Butch Walker-Leaving The Game On Luckie St.

Let me begin this by saying I am a Butch Walker fan. I own everything he has ever recorded solo and with Marvelous 3. I have bootleg audio and video recordings. I have seen him live 13 times, been a part of the legendary crew that were and are royalty on his official message boards, and have 2 Butch Walker related tattoos.

That being said, I found Walker’s live 2-disc album, Leaving the Game On Luckie St. to be utterly disappointing. The Atlanta-bred singer-songwriter has always put on a live show that leaves his studio albums in the dust due to their high-energy and flawless musicianship and vocals. I can’t say if it’s due to Walker’s age, ego, or any other possible reason, but the vocals and musicianship have lost a certain magic they used to possess. The tenor voice that once sounded so clear and pure, has more than it’s share of brassiness and slightly off-pitch moments.

To make matters worse, the album for the most part is boring and easily ignorable. The production value, to put it nicely, is…meh. The mix is off, causing the guitar volume to be much louder than necessary, overpowering the vocals.

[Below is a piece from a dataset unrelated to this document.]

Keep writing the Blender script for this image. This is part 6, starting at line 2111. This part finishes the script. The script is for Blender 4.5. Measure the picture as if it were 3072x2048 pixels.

There are a few highlights to the album: the first being just before “Far Away From Close.” Walker launches into a cover of James‘ “Laid.” On the beginning of the second disc, he humorously recounts the fall of his first marriage, which has been the basis for much of his lyrical content through the years, and uses it as a lead-in to “Racecars and Goth Rock.”

Perhaps the album suffers due to the lack of visual. Many times, minor slip-ups in musicianship can be forgiven when they’re being sacrificed in the name of something awesome to look at. I suppose I’ll have to wait to see the DVD to find out.

So, in summary, the album will probably be a delightful must-have for die-hard Butch Walker fans, but if trying to convert a newcomer to the ways of Butchdom, look elsewhere.